* _Goal_
Write out the whole listing word for word.

* _Source material_
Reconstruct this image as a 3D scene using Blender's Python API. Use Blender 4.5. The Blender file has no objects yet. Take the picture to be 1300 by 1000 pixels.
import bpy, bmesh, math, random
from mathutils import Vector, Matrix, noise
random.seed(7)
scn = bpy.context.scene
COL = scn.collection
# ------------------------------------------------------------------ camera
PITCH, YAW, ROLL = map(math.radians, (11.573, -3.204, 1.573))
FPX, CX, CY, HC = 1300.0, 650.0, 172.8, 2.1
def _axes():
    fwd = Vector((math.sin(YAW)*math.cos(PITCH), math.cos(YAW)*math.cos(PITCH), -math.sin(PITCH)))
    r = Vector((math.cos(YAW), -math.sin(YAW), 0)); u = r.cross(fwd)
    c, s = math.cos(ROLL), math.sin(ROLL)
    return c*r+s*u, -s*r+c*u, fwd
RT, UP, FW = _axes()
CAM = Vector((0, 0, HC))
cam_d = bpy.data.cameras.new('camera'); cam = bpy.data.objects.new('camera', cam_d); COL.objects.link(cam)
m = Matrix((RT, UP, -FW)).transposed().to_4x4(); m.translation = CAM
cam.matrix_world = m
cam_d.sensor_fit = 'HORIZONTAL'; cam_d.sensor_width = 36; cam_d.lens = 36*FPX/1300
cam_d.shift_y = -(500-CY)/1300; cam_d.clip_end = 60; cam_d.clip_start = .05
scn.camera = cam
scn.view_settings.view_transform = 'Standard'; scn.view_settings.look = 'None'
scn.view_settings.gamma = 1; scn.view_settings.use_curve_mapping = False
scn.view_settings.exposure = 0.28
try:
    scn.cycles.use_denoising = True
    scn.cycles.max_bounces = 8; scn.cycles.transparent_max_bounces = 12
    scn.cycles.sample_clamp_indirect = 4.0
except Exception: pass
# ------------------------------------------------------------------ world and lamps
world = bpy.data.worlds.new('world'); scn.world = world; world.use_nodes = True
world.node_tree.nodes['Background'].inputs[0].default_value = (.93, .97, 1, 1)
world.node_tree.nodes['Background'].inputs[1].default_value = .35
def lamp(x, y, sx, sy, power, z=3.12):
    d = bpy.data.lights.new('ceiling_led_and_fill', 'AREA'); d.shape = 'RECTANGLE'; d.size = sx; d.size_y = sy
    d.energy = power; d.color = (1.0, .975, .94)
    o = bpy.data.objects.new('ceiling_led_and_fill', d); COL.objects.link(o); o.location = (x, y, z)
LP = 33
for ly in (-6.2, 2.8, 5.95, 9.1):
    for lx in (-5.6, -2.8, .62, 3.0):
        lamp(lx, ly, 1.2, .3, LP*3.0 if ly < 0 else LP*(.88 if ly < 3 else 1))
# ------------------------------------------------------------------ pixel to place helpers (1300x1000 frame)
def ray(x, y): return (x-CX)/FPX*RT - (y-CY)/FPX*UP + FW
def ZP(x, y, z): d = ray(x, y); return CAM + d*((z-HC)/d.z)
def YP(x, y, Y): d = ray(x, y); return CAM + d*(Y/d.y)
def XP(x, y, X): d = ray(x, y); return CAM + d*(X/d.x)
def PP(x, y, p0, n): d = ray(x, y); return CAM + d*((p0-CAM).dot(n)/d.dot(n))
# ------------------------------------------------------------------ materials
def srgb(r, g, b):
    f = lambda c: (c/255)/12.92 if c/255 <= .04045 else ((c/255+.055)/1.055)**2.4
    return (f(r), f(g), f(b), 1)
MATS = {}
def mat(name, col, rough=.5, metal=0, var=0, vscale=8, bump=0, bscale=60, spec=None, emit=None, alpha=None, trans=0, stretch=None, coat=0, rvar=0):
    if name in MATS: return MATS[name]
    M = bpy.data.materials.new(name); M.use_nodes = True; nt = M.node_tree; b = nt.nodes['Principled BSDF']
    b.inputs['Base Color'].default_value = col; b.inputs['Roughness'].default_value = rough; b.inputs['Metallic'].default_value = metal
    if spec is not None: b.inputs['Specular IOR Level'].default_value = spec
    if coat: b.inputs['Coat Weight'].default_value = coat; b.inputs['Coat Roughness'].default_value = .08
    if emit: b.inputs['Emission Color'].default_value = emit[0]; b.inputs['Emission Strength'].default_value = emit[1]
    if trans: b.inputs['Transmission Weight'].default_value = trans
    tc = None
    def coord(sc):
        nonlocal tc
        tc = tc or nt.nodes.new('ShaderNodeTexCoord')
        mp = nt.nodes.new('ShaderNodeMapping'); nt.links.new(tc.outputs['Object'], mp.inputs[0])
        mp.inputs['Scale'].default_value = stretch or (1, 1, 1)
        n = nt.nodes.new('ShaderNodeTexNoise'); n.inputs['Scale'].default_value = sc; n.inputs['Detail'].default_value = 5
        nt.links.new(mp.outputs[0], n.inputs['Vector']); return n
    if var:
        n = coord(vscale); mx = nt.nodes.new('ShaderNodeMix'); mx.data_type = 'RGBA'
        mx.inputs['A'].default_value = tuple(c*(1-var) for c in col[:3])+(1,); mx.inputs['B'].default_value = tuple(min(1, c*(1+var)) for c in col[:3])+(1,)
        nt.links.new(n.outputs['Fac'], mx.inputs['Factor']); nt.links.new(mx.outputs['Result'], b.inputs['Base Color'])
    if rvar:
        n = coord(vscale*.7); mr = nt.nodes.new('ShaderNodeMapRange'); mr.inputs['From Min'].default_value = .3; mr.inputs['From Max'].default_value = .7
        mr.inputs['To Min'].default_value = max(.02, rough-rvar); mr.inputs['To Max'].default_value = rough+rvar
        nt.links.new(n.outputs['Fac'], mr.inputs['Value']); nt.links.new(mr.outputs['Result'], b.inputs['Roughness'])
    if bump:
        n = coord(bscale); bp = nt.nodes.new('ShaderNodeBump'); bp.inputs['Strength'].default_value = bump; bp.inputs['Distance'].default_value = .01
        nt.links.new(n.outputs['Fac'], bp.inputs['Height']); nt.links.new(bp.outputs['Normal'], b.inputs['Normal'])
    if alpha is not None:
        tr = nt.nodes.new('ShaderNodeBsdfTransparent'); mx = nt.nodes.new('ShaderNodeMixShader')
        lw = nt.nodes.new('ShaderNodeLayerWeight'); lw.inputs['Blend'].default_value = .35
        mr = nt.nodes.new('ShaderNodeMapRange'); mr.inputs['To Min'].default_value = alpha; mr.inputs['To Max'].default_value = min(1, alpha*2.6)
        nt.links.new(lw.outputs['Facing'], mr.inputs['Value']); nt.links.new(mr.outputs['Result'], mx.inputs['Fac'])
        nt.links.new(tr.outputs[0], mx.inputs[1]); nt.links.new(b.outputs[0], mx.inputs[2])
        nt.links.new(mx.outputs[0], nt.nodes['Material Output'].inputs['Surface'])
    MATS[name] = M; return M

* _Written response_
Reconstruct this image as a 3D scene using Blender's Python API. Use Blender 4.5. The Blender file has no objects yet. Take the picture to be 1300 by 1000 pixels.
import bpy, bmesh, math, random
from mathutils import Vector, Matrix, noise
random.seed(7)
scn = bpy.context.scene
COL = scn.collection
# ------------------------------------------------------------------ camera
PITCH, YAW, ROLL = map(math.radians, (11.573, -3.204, 1.573))
FPX, CX, CY, HC = 1300.0, 650.0, 172.8, 2.1
def _axes():
    fwd = Vector((math.sin(YAW)*math.cos(PITCH), math.cos(YAW)*math.cos(PITCH), -math.sin(PITCH)))
    r = Vector((math.cos(YAW), -math.sin(YAW), 0)); u = r.cross(fwd)
    c, s = math.cos(ROLL), math.sin(ROLL)
    return c*r+s*u, -s*r+c*u, fwd
RT, UP, FW = _axes()
CAM = Vector((0, 0, HC))
cam_d = bpy.data.cameras.new('camera'); cam = bpy.data.objects.new('camera', cam_d); COL.objects.link(cam)
m = Matrix((RT, UP, -FW)).transposed().to_4x4(); m.translation = CAM
cam.matrix_world = m
cam_d.sensor_fit = 'HORIZONTAL'; cam_d.sensor_width = 36; cam_d.lens = 36*FPX/1300
cam_d.shift_y = -(500-CY)/1300; cam_d.clip_end = 60; cam_d.clip_start = .05
scn.camera = cam
scn.view_settings.view_transform = 'Standard'; scn.view_settings.look = 'None'
scn.view_settings.gamma = 1; scn.view_settings.use_curve_mapping = False
scn.view_settings.exposure = 0.28
try:
    scn.cycles.use_denoising = True
    scn.cycles.max_bounces = 8; scn.cycles.transparent_max_bounces = 12
    scn.cycles.sample_clamp_indirect = 4.0
except Exception: pass
# ------------------------------------------------------------------ world and lamps
world = bpy.data.worlds.new('world'); scn.world = world; world.use_nodes = True
world.node_tree.nodes['Background'].inputs[0].default_value = (.93, .97, 1, 1)
world.node_tree.nodes['Background'].inputs[1].default_value = .35
def lamp(x, y, sx, sy, power, z=3.12):
    d = bpy.data.lights.new('ceiling_led_and_fill', 'AREA'); d.shape = 'RECTANGLE'; d.size = sx; d.size_y = sy
    d.energy = power; d.color = (1.0, .975, .94)
    o = bpy.data.objects.new('ceiling_led_and_fill', d); COL.objects.link(o); o.location = (x, y, z)
LP = 33
for ly in (-6.2, 2.8, 5.95, 9.1):
    for lx in (-5.6, -2.8, .62, 3.0):
        lamp(lx, ly, 1.2, .3, LP*3.0 if ly < 0 else LP*(.88 if ly < 3 else 1))
# ------------------------------------------------------------------ pixel to place helpers (1300x1000 frame)
def ray(x, y): return (x-CX)/FPX*RT - (y-CY)/FPX*UP + FW
def ZP(x, y, z): d = ray(x, y); return CAM + d*((z-HC)/d.z)
def YP(x, y, Y): d = ray(x, y); return CAM + d*(Y/d.y)
def XP(x, y, X): d = ray(x, y); return CAM + d*(X/d.x)
def PP(x, y, p0, n): d = ray(x, y); return CAM + d*((p0-CAM).dot(n)/d.dot(n))
# ------------------------------------------------------------------ materials
def srgb(r, g, b):
    f = lambda c: (c/255)/12.92 if c/255 <= .04045 else ((c/255+.055)/1.055)**2.4
    return (f(r), f(g), f(b), 1)
MATS = {}
def mat(name, col, rough=.5, metal=0, var=0, vscale=8, bump=0, bscale=60, spec=None, emit=None, alpha=None, trans=0, stretch=None, coat=0, rvar=0):
    if name in MATS: return MATS[name]
    M = bpy.data.materials.new(name); M.use_nodes = True; nt = M.node_tree; b = nt.nodes['Principled BSDF']
    b.inputs['Base Color'].default_value = col; b.inputs['Roughness'].default_value = rough; b.inputs['Metallic'].default_value = metal
    if spec is not None: b.inputs['Specular IOR Level'].default_value = spec
    if coat: b.inputs['Coat Weight'].default_value = coat; b.inputs['Coat Roughness'].default_value = .08
    if emit: b.inputs['Emission Color'].default_value = emit[0]; b.inputs['Emission Strength'].default_value = emit[1]
    if trans: b.inputs['Transmission Weight'].default_value = trans
    tc = None
    def coord(sc):
        nonlocal tc
        tc = tc or nt.nodes.new('ShaderNodeTexCoord')
        mp = nt.nodes.new('ShaderNodeMapping'); nt.links.new(tc.outputs['Object'], mp.inputs[0])
        mp.inputs['Scale'].default_value = stretch or (1, 1, 1)
        n = nt.nodes.new('ShaderNodeTexNoise'); n.inputs['Scale'].default_value = sc; n.inputs['Detail'].default_value = 5
        nt.links.new(mp.outputs[0], n.inputs['Vector']); return n
    if var:
        n = coord(vscale); mx = nt.nodes.new('ShaderNodeMix'); mx.data_type = 'RGBA'
        mx.inputs['A'].default_value = tuple(c*(1-var) for c in col[:3])+(1,); mx.inputs['B'].default_value = tuple(min(1, c*(1+var)) for c in col[:3])+(1,)
        nt.links.new(n.outputs['Fac'], mx.inputs['Factor']); nt.links.new(mx.outputs['Result'], b.inputs['Base Color'])
    if rvar:
        n = coord(vscale*.7); mr = nt.nodes.new('ShaderNodeMapRange'); mr.inputs['From Min'].default_value = .3; mr.inputs['From Max'].default_value = .7
        mr.inputs['To Min'].default_value = max(.02, rough-rvar); mr.inputs['To Max'].default_value = rough+rvar
        nt.links.new(n.outputs['Fac'], mr.inputs['Value']); nt.links.new(mr.outputs['Result'], b.inputs['Roughness'])
    if bump:
        n = coord(bscale); bp = nt.nodes.new('ShaderNodeBump'); bp.inputs['Strength'].default_value = bump; bp.inputs['Distance'].default_value = .01
        nt.links.new(n.outputs['Fac'], bp.inputs['Height']); nt.links.new(bp.outputs['Normal'], b.inputs['Normal'])
    if alpha is not None:
        tr = nt.nodes.new('ShaderNodeBsdfTransparent'); mx = nt.nodes.new('ShaderNodeMixShader')
        lw = nt.nodes.new('ShaderNodeLayerWeight'); lw.inputs['Blend'].default_value = .35
        mr = nt.nodes.new('ShaderNodeMapRange'); mr.inputs['To Min'].default_value = alpha; mr.inputs['To Max'].default_value = min(1, alpha*2.6)
        nt.links.new(lw.outputs['Facing'], mr.inputs['Value']); nt.links.new(mr.outputs['Result'], mx.inputs['Fac'])
        nt.links.new(tr.outputs[0], mx.inputs[1]); nt.links.new(b.outputs[0], mx.inputs[2])
        nt.links.new(mx.outputs[0], nt.nodes['Material Output'].inputs['Surface'])
    MATS[name] = M; return M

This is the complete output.